No diga algo con sentido, algo perfectamente racional fruto de adocenadas, mustias reflexiones. Diga DADÁ, esa palabra que conjura el azar, la ruptura con los códigos, lo anticanónico y experimental, la pura ilógica.
El movimiento dadaísta nació en los albores del siglo XX, en el periodo de entreguerras que hizo del desencanto el motor de artistas, escritores y poetas deseosos de espontaneidad. Del fuego insomne de la imaginación.
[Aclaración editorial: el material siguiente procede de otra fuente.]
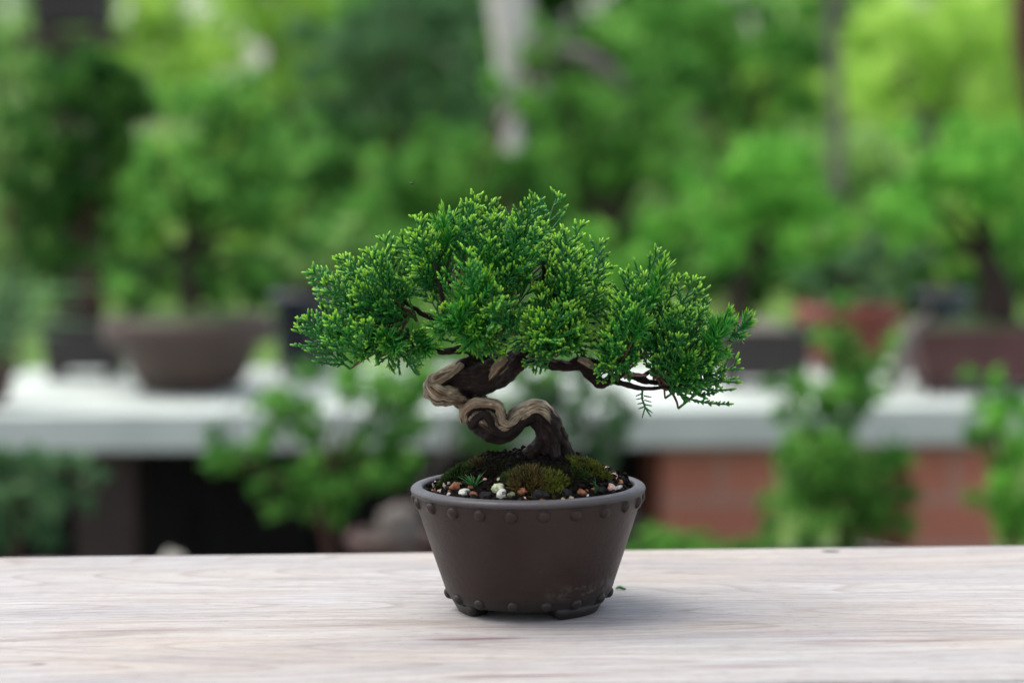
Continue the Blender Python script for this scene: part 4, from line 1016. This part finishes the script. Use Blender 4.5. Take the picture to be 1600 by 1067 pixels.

Como todavía hacemos las personas hoy cuando queremos conspirar –por fortuna, ninguna red social es capaz de reproducir la efervescente atmósfera ’diabólica’ de los cenáculos nocturnos-, el movimiento vio la luz en un tugurio: el Cabaret Voltaire en Zürich. Seguramente, el antro mejor calefactado a esa latitud de Suiza y el más perversamente atractivo. Lo imagino la mar de bullicioso, con la gente andando sobre las manos, escribiendo en las paredes y cosificando objetos banales como lo más de lo más del arte ‘contemporáneo’.
Al fin y al cabo, qué hay de más cuerdo que derrocar anquilosados parámetros artísticos para crear algo completamente nuevo. Sólo mentes muy aterrizadas podían haber gestado algo así.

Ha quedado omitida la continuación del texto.